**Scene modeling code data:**
◇ ◇ ◇

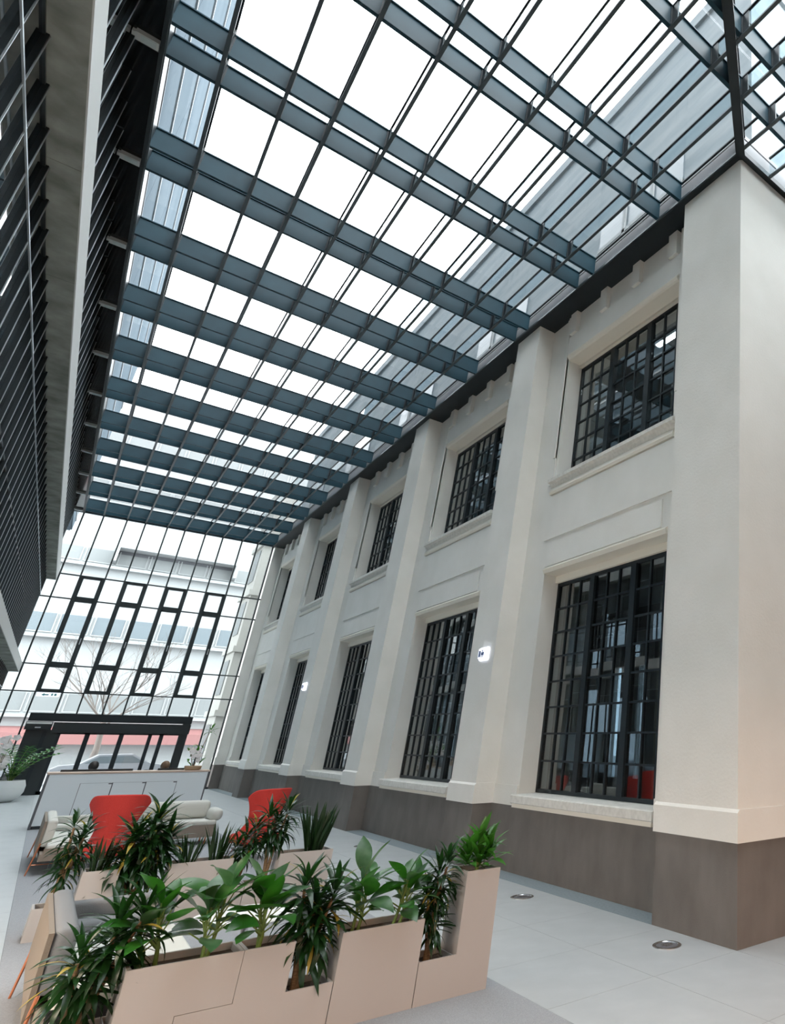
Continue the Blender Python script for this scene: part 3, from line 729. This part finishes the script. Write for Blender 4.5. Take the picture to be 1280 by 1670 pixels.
# ------------------------------------------------------------------ reception counter
ct = thing('reception_counter', 'long white reception counter with flush doors and pale wood top edge', 'counter', (-3.75, 18.07, 0))
CX0, CX1 = -1.56, 1.56
part('body', MB().box(CX0+.04, CX1-.03, .03, .75, .08, 1.19), P['white'], ct)
part('left_end', MB().box(CX0, CX0+.04, -.005, .78, 0, 1.20), P['gap'], ct)
part('right_end', MB().box(CX1-.03, CX1, -.005, .78, 0, 1.20), P['gap'], ct)
part('kick_plinth', MB().box(CX0+.05, CX1-.05, .06, .7, 0, .09), P['alu'], ct)
part('worktop', MB().box(CX0-.01, CX1+.01, -.01, .78, 1.205, 1.245), P['oak'], ct)
part('top_band', MB().box(CX0+.04, CX1-.03, 0, .03, .99, 1.20), P['white'], ct)
part('bottom_band', MB().box(CX0+.04, CX1-.03, 0, .03, .08, .16), P['white'], ct)
part('side_band', MB().box(CX0+.04, -.935, 0, .03, .16, .99), P['white'], ct); part('side_band', MB().box(.925, CX1-.03, 0, .03, .16, .99), P['white'], ct)
part('shadow_recess', MB().box(-.935, .925, .022, .031, .16, .99), P['gap'], ct)
for a, b in ((-.93, -.345), (-.335, .295), (.305, .92)):
    d_ = part('door', MB().box(a+.005, b-.005, 0, .02, .165, .985), P['white'], ct)
    part('pull', MB().box(b-.07, b-.005, -.006, .002, .955, .98), P['gap'], d_)
t = thing('desk_screen', 'thin black upstand lying along the back of the counter top, left part', 'screen', (-4.35, 18.55, 1.245)); part('panel', MB().box(-.75, .6, 0, .03, 0, .05), P['black'], t); part('foot', MB().box(-.1, .1, -.03, .06, 0, .01), P['black'], t)
t = thing('desk_screen', 'thin black upstand along the back of the counter top by the pot plant', 'screen', (-2.95, 18.55, 1.245)); part('panel', MB().box(-.3, .25, 0, .03, 0, .05), P['black'], t); part('foot', MB().box(-.1, .1, -.03, .06, 0, .01), P['black'], t)
# pot plant on the counter
t = thing('flower_pot', 'small woven pot at the right end of the reception counter', 'pot', (-2.55, 18.3, 1.245))
part('pot_body', MB().lathe([(.15, 0), (.18, .02), (.19, .10), (.17, .11), (.165, .08)], n=24), P['potclay'], t)
t = thing('counter_plant', 'green and white flowering plant in the pot on the reception counter', 'plant', (-2.55, 18.3, 1.33))
rnd = random.Random(12)
part('stem', MB().tube([(0, 0, -.04), (.05, 0, .35), (.16, 0, .95)], [.014, .011, .006], 6), P['cane'], t)
part('stem', MB().tube([(0, 0, -.04), (-.12, 0, .3), (-.22, 0, .52)], [.012, .009, .006], 6), P['cane'], t)
for i in range(26):
    az = rnd.uniform(0, 6.28); place_leaf(LM['ag'][i % 3], t, Vector((rnd.uniform(-.22, .14), rnd.uniform(-.08, .08), rnd.uniform(.0, .5))), az, rnd.uniform(.1, 1.2), rnd.uniform(.6, 1.0))
for q in rosette_list((.17, 0, .95), 12, 'ag', -.2, 1.2, .9, .1, rnd): place_leaf(LM['ag'][q[0]], t, *q[1:])
for i in range(12):
    c = Vector((rnd.uniform(-.2, .12), -.08+rnd.uniform(-.06, .06), rnd.uniform(.1, .5))); mb = MB(); mb.smooth = True
    for q in range(5):
        v, f = leaf_geo(.07, .06, .5, .1, n=4); mb.add(v, f, Matrix.Translation(c) @ Matrix.Rotation(-math.pi/2, 4, 'X') @ Matrix.Rotation(q*1.257, 4, 'Z'))
    part('flower', mb, P['petal'], t)
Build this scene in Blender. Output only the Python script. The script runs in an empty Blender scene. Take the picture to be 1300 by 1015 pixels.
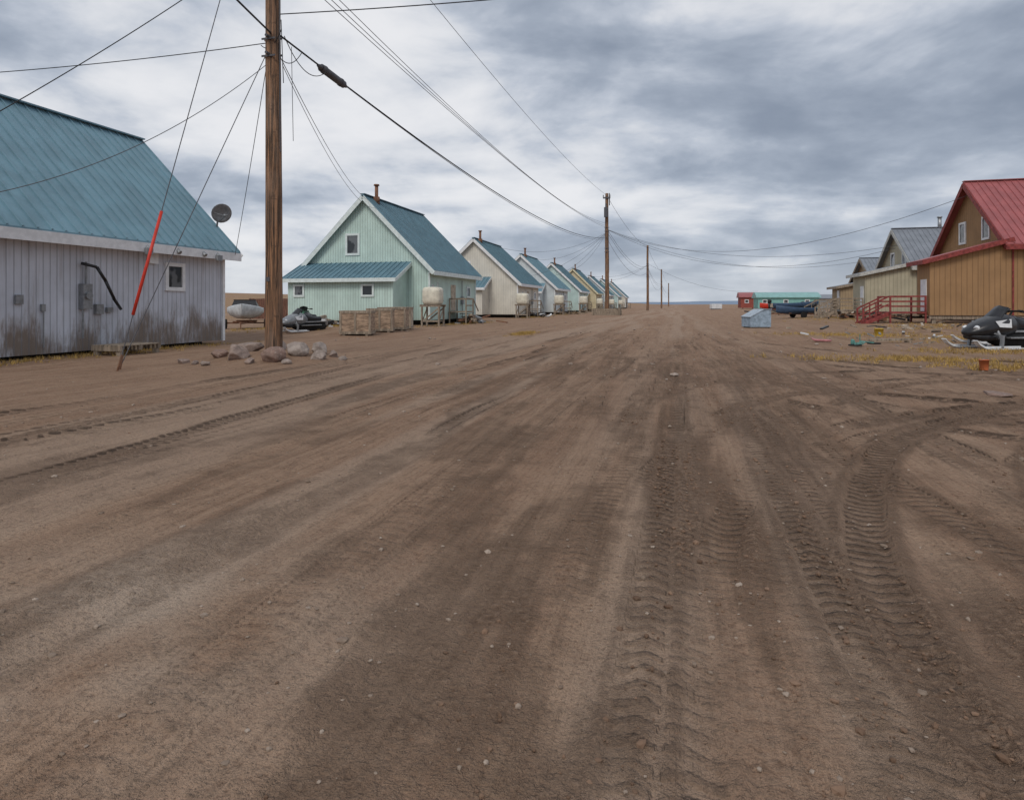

◇ ◇ ◇

**DO THIS:**
Copy the listing over exactly, skipping the pictures it holds.

**SOLVED PROBLEM:**
Continue the Blender Python script for this scene: part 3, from line 729. This part finishes the script. Write for Blender 4.5. Take the picture to be 1280 by 1670 pixels.
# ------------------------------------------------------------------ reception counter
ct = thing('reception_counter', 'long white reception counter with flush doors and pale wood top edge', 'counter', (-3.75, 18.07, 0))
CX0, CX1 = -1.56, 1.56
part('body', MB().box(CX0+.04, CX1-.03, .03, .75, .08, 1.19), P['white'], ct)
part('left_end', MB().box(CX0, CX0+.04, -.005, .78, 0, 1.20), P['gap'], ct)
part('right_end', MB().box(CX1-.03, CX1, -.005, .78, 0, 1.20), P['gap'], ct)
part('kick_plinth', MB().box(CX0+.05, CX1-.05, .06, .7, 0, .09), P['alu'], ct)
part('worktop', MB().box(CX0-.01, CX1+.01, -.01, .78, 1.205, 1.245), P['oak'], ct)
part('top_band', MB().box(CX0+.04, CX1-.03, 0, .03, .99, 1.20), P['white'], ct)
part('bottom_band', MB().box(CX0+.04, CX1-.03, 0, .03, .08, .16), P['white'], ct)
part('side_band', MB().box(CX0+.04, -.935, 0, .03, .16, .99), P['white'], ct); part('side_band', MB().box(.925, CX1-.03, 0, .03, .16, .99), P['white'], ct)
part('shadow_recess', MB().box(-.935, .925, .022, .031, .16, .99), P['gap'], ct)
for a, b in ((-.93, -.345), (-.335, .295), (.305, .92)):
    d_ = part('door', MB().box(a+.005, b-.005, 0, .02, .165, .985), P['white'], ct)
    part('pull', MB().box(b-.07, b-.005, -.006, .002, .955, .98), P['gap'], d_)
t = thing('desk_screen', 'thin black upstand lying along the back of the counter top, left part', 'screen', (-4.35, 18.55, 1.245)); part('panel', MB().box(-.75, .6, 0, .03, 0, .05), P['black'], t); part('foot', MB().box(-.1, .1, -.03, .06, 0, .01), P['black'], t)
t = thing('desk_screen', 'thin black upstand along the back of the counter top by the pot plant', 'screen', (-2.95, 18.55, 1.245)); part('panel', MB().box(-.3, .25, 0, .03, 0, .05), P['black'], t); part('foot', MB().box(-.1, .1, -.03, .06, 0, .01), P['black'], t)
# pot plant on the counter
t = thing('flower_pot', 'small woven pot at the right end of the reception counter', 'pot', (-2.55, 18.3, 1.245))
part('pot_body', MB().lathe([(.15, 0), (.18, .02), (.19, .10), (.17, .11), (.165, .08)], n=24), P['potclay'], t)
t = thing('counter_plant', 'green and white flowering plant in the pot on the reception counter', 'plant', (-2.55, 18.3, 1.33))
rnd = random.Random(12)
part('stem', MB().tube([(0, 0, -.04), (.05, 0, .35), (.16, 0, .95)], [.014, .011, .006], 6), P['cane'], t)
part('stem', MB().tube([(0, 0, -.04), (-.12, 0, .3), (-.22, 0, .52)], [.012, .009, .006], 6), P['cane'], t)
for i in range(26):
    az = rnd.uniform(0, 6.28); place_leaf(LM['ag'][i % 3], t, Vector((rnd.uniform(-.22, .14), rnd.uniform(-.08, .08), rnd.uniform(.0, .5))), az, rnd.uniform(.1, 1.2), rnd.uniform(.6, 1.0))
for q in rosette_list((.17, 0, .95), 12, 'ag', -.2, 1.2, .9, .1, rnd): place_leaf(LM['ag'][q[0]], t, *q[1:])
for i in range(12):
    c = Vector((rnd.uniform(-.2, .12), -.08+rnd.uniform(-.06, .06), rnd.uniform(.1, .5))); mb = MB(); mb.smooth = True
    for q in range(5):
        v, f = leaf_geo(.07, .06, .5, .1, n=4); mb.add(v, f, Matrix.Translation(c) @ Matrix.Rotation(-math.pi/2, 4, 'X') @ Matrix.Rotation(q*1.257, 4, 'Z'))
    part('flower', mb, P['petal'], t)
Build this scene in Blender. Output only the Python script. The script runs in an empty Blender scene. Take the picture to be 1300 by 1015 pixels.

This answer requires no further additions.